Russia seeks inclusion of the Baltic states in the treaty’s ratification, despite ongoing Russian breaches of the same treaty’s stipulations on the southern flank (verification loopholes, lack of host-country-consent) and despite the non-compliance with the Istanbul Commitments. Moscow wants NATO to: give up the linkage between ratification of the CFE Treaty and fulfillment of the Istanbul Commitments; accept Russian promises to meet some of those outstanding commitments in several years’ time, in lieu of actual fulfillment; and to recognize certain Russian units in Trans-Dniester and Abkhazia as “peacekeepers,” no longer requiring their withdrawal. On that basis, Moscow wants NATO -or some member governments collectively — to initiate ratification of the CFE Treaty and the accession of the Baltic states to the treaty. Several governments, guided by short-term political considerations, such as demonstrating “successes” in their relations with Russia post-Iraq, have signalled an inclination to go along with such a scenario.
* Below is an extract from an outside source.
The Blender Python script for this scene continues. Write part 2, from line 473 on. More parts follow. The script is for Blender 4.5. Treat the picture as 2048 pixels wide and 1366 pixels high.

On the merits of this issue, ratification of the treaty is clearly premature at this stage. Nor must the linkage between treaty’s ratification and the commitments’ fulfillment be weakened any further. If ratification is de-linked and proceeds under existing circumstances, NATO would forfeit this significant lever for inducing Russia to withdraw its forces from Georgia and Moldova. Moves afoot by certain West European governments to “initiate ratification procedures” would break that linkage, sacrifice allied strategic interests on the southern flank, and unnecessarily complicate defense and security issues on the Baltic flank. The Baltic states understandably caution against a “premature ratification” of the CFE Treaty.
NATO’s upcoming summit should make clear that the adapted CFE Treaty will not be ratified until Russia honors the treaty’s spirit and the letter of the 1999 Istanbul Commitments.